──────── Data segment ────────
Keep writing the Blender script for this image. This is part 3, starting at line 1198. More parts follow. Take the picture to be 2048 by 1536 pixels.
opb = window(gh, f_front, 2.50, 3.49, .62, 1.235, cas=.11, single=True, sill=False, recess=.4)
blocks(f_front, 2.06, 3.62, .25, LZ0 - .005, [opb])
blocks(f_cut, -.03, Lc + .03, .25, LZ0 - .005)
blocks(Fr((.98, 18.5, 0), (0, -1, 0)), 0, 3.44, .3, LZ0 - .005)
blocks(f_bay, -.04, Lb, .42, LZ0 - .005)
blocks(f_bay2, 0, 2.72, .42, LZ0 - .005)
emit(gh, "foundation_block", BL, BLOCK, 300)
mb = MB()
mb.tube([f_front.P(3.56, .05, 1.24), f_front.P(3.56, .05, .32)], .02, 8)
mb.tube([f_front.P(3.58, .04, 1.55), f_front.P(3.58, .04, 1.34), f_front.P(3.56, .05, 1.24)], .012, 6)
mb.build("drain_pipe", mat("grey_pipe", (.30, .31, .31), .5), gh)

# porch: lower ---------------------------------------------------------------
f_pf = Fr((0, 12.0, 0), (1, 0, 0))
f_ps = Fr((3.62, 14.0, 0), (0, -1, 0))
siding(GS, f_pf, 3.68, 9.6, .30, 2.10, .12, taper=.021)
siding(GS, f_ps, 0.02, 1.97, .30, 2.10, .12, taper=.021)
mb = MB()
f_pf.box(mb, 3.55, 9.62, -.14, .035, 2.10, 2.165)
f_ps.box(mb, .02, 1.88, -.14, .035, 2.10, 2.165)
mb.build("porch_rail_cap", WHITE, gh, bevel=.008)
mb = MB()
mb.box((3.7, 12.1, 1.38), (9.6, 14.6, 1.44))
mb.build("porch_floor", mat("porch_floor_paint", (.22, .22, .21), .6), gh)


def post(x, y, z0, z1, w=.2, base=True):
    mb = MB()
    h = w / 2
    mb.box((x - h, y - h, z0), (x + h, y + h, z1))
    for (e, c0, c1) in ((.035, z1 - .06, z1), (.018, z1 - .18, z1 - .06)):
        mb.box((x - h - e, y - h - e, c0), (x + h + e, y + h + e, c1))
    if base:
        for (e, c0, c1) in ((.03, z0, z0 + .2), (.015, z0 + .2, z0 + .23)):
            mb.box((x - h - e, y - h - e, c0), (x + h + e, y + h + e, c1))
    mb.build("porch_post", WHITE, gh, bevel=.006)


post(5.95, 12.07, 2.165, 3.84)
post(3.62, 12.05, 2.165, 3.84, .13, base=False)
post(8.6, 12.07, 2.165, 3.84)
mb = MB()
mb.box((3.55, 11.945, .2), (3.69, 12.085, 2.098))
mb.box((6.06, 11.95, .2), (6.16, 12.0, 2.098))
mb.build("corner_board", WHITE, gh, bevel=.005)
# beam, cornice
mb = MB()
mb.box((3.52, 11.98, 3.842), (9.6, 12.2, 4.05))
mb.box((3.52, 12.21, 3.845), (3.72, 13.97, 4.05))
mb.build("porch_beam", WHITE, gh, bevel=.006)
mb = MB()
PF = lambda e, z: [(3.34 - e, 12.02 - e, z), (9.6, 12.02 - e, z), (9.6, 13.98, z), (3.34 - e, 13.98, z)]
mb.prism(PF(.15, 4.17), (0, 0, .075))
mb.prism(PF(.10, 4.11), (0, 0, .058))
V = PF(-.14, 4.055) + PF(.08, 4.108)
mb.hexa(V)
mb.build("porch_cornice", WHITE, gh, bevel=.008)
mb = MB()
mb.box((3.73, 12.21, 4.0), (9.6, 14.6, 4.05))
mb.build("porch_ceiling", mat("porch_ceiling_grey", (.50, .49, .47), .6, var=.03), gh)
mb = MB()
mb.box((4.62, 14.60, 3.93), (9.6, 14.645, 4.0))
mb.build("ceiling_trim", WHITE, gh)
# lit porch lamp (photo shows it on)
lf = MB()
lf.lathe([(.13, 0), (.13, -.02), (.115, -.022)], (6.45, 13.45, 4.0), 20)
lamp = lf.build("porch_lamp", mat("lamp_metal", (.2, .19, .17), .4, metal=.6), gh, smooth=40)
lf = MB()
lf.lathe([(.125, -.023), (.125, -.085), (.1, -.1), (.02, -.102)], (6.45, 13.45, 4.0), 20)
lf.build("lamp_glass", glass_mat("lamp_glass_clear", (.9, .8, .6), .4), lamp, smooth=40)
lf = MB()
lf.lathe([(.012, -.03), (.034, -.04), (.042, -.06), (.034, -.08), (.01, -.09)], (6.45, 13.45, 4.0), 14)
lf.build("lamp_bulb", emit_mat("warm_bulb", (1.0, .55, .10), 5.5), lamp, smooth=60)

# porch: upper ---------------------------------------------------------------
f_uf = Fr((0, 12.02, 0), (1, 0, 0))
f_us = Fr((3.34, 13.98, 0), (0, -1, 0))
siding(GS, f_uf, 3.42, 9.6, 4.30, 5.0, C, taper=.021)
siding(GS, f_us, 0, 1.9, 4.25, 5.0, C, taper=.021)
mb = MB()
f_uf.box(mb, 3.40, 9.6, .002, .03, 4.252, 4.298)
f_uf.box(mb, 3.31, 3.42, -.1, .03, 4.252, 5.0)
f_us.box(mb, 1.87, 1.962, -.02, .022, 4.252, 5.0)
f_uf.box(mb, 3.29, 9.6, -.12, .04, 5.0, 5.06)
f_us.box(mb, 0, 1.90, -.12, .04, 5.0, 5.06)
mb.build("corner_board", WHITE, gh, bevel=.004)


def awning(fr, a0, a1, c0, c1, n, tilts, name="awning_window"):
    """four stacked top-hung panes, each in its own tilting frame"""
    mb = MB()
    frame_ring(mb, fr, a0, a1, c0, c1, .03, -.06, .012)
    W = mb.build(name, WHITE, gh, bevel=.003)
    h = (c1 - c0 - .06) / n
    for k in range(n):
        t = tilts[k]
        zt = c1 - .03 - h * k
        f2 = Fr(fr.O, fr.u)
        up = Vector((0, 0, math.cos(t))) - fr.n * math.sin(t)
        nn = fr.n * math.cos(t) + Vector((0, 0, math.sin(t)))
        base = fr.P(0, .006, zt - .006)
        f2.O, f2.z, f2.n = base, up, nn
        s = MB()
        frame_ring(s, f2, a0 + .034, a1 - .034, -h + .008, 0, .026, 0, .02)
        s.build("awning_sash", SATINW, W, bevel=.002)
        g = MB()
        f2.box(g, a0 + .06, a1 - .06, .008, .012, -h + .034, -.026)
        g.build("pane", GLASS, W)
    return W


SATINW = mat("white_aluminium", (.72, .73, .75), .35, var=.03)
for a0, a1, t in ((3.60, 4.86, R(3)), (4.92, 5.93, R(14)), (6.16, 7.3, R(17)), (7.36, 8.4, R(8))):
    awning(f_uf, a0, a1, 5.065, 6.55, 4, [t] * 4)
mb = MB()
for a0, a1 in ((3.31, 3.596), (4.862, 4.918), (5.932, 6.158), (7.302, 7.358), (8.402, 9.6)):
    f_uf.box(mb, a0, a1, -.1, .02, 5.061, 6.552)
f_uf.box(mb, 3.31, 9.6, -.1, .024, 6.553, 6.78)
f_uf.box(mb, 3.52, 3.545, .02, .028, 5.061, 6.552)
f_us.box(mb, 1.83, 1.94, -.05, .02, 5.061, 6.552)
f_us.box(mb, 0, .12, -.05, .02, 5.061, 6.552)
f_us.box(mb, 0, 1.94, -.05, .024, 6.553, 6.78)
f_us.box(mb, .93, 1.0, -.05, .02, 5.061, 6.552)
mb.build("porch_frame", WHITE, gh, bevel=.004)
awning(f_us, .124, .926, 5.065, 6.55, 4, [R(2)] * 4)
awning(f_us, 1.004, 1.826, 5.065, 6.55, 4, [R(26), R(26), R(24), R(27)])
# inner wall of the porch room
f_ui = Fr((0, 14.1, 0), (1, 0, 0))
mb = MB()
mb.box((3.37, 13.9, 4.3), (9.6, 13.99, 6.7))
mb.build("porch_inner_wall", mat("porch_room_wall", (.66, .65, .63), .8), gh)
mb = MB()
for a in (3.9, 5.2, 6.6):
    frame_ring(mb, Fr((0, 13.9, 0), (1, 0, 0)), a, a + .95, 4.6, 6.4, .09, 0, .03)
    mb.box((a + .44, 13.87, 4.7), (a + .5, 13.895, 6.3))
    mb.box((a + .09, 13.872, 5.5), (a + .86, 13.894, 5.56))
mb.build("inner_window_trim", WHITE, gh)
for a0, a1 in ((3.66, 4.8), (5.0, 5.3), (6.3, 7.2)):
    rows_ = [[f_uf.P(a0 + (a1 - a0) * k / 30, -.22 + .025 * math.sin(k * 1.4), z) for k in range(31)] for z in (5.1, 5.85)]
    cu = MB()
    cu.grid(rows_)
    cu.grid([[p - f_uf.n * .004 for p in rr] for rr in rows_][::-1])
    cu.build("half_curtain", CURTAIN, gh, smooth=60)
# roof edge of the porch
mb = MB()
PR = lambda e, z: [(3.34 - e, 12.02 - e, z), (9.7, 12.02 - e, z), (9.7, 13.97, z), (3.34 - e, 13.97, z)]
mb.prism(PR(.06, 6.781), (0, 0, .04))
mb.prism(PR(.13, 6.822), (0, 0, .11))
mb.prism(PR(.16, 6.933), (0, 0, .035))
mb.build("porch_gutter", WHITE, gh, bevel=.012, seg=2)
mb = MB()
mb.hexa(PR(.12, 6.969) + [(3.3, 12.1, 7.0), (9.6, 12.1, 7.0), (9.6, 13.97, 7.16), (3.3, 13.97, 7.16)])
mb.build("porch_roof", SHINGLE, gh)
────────
## Given instruction
Everything from the first line above through the line that contains "(.30, .31, .31), .5), gh)" should be duplicated exactly, please, and nothing beyond it.

## Solved exercise
Keep writing the Blender script for this image. This is part 3, starting at line 1198. More parts follow. Take the picture to be 2048 by 1536 pixels.
opb = window(gh, f_front, 2.50, 3.49, .62, 1.235, cas=.11, single=True, sill=False, recess=.4)
blocks(f_front, 2.06, 3.62, .25, LZ0 - .005, [opb])
blocks(f_cut, -.03, Lc + .03, .25, LZ0 - .005)
blocks(Fr((.98, 18.5, 0), (0, -1, 0)), 0, 3.44, .3, LZ0 - .005)
blocks(f_bay, -.04, Lb, .42, LZ0 - .005)
blocks(f_bay2, 0, 2.72, .42, LZ0 - .005)
emit(gh, "foundation_block", BL, BLOCK, 300)
mb = MB()
mb.tube([f_front.P(3.56, .05, 1.24), f_front.P(3.56, .05, .32)], .02, 8)
mb.tube([f_front.P(3.58, .04, 1.55), f_front.P(3.58, .04, 1.34), f_front.P(3.56, .05, 1.24)], .012, 6)
mb.build("drain_pipe", mat("grey_pipe", (.30, .31, .31), .5), gh)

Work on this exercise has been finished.